* **Supplied information**
──────────────────────────────
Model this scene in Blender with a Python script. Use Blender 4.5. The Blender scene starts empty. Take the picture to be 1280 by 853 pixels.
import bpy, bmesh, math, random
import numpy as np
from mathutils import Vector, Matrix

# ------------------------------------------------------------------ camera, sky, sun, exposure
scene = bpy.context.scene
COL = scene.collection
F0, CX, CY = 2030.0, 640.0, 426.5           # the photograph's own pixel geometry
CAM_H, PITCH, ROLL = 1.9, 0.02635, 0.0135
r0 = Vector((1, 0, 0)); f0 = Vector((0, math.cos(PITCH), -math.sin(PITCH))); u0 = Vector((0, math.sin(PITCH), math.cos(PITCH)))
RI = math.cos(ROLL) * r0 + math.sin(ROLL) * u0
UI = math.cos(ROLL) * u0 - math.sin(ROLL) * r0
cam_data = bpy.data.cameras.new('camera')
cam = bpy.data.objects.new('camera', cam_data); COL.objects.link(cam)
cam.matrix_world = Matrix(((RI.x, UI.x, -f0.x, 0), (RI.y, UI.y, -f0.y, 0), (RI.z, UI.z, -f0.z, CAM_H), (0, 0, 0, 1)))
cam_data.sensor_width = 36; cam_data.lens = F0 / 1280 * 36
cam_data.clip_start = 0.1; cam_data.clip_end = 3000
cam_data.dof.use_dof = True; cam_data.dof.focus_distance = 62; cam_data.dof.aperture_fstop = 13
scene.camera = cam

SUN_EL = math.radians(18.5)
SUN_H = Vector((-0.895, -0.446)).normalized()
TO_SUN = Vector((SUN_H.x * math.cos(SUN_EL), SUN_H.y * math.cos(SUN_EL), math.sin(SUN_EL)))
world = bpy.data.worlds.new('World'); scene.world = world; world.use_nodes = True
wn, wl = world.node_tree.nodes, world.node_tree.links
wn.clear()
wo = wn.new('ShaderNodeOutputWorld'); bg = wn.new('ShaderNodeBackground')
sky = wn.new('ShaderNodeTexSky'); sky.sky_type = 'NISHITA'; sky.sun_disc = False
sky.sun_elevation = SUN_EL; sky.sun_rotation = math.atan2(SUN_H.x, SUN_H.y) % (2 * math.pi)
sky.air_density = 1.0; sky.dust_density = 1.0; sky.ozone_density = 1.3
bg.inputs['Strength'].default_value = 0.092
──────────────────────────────
* **Directive**
From the first line of the listing above to the line with "from mathutils import Vector, Matrix", please transcribe each line exactly, both ends included, and nothing beyond that.

* **Final answer**
Model this scene in Blender with a Python script. Use Blender 4.5. The Blender scene starts empty. Take the picture to be 1280 by 853 pixels.
import bpy, bmesh, math, random
import numpy as np
from mathutils import Vector, Matrix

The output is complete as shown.